The road to the Lion's Den glory days started when Bob Shamrock, a huge pro wrestling fan, thought, since there was no such thing as mixed martial arts at the time, that Ken had the look, the toughness and athletic ability to be a pro wrestling star.

He paid for Ken to attend pro wrestling school in the late 1980s in Sacramento, and later moved with Ken to the Carolinas to help him start his career.

While wrestling there, Ken met up with Dean Simon, better known by his wrestling stage name of Dean Malenko, who ran a wrestling school with his father in Tampa which trained guys in legitimate submission maneuvers. Ken became a wrestling star in Japan and then joined a promotion called Pancrase, named after the ancient Greek Olympic sport of Pankration, which featured pro wrestlers in matches without predetermined endings.

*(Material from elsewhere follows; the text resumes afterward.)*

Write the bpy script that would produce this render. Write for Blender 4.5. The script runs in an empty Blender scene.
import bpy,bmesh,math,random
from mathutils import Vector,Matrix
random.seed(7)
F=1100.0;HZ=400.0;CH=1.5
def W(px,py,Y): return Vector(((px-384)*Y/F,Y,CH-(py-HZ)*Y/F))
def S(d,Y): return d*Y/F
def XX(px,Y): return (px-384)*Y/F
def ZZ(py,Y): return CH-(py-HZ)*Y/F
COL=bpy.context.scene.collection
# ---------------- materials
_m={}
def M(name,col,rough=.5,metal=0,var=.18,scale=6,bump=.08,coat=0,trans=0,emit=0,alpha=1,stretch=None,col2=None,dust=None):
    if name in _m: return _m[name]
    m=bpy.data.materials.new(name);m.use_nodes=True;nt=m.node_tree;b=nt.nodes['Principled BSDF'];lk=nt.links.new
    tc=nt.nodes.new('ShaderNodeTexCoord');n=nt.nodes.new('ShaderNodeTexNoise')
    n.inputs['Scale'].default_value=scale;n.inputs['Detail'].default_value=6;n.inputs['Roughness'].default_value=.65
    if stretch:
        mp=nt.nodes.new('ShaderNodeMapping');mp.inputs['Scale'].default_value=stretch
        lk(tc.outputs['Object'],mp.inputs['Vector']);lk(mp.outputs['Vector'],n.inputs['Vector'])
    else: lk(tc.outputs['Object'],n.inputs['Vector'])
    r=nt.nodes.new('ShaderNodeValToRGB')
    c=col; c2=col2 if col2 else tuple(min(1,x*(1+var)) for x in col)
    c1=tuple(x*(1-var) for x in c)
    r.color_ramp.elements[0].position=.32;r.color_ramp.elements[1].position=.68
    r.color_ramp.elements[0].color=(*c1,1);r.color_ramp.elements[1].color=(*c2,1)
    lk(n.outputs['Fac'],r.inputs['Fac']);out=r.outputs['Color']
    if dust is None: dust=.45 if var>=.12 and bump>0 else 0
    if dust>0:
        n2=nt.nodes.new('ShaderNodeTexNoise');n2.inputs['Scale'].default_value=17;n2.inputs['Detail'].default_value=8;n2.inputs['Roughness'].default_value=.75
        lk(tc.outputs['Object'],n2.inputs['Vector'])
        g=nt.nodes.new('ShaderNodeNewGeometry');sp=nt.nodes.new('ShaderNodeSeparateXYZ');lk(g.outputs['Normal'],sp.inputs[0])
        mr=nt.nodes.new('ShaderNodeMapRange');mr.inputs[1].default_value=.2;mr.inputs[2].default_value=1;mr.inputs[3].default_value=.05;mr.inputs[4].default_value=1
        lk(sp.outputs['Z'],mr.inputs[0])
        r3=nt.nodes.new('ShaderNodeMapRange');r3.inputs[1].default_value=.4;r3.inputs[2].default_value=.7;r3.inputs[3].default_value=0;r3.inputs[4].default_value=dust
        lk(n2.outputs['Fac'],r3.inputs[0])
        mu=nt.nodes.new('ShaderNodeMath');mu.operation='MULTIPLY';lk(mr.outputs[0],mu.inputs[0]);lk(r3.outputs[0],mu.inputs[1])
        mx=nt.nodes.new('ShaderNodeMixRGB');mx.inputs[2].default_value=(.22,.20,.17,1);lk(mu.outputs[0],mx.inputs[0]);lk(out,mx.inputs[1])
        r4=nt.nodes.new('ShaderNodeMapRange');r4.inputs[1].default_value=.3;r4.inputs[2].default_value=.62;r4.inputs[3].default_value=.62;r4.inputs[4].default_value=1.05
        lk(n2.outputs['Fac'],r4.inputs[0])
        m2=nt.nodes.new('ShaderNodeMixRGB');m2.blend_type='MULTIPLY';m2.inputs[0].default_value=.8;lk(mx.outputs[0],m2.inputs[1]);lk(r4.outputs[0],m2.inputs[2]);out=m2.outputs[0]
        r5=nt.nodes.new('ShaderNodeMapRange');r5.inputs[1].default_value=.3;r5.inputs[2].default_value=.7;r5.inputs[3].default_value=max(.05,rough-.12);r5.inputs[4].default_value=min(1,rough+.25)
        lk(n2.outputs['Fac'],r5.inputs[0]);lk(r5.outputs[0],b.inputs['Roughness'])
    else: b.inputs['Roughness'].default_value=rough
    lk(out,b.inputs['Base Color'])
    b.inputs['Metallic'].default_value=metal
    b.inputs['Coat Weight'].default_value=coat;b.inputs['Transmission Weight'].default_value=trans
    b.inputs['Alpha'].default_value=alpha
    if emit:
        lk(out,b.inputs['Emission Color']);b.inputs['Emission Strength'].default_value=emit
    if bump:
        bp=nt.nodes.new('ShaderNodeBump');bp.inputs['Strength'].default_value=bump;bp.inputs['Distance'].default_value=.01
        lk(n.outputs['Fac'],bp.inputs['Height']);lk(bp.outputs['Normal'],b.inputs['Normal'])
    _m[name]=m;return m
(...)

Ken Shamrock and Royce Gracie were UFC’s two biggest stars during a period of major pay-per-view success through 1996. Frank, who Bob also adopted, along with Mezger. During the darkest days of UFC history, when its existence was hanging by a thread in 1998-99, Frank, as middleweight champion, was the company’s biggest star. Later, Frank was instrumental to the beginnings of the Strikeforce promotion.

Bob Shamrock could be stubborn at times, likely because he had to remain firm, or else he would have been taken advantage of by the kids he housed. There were times in their adult lives that Bob was estranged from both Ken and Frank. He and Ken made amends, and as a token of his gratitude, Ken bought Bob a 1968 Rolls Royce.

"I don’t want to say he was like Mother Teresa, but he was the closest thing," Mezger said. "When people think of Bob Shamrock, they’ll talk about Ken and Frank, but he changes the lives of hundreds of kids, and that’s what he should be remembered for."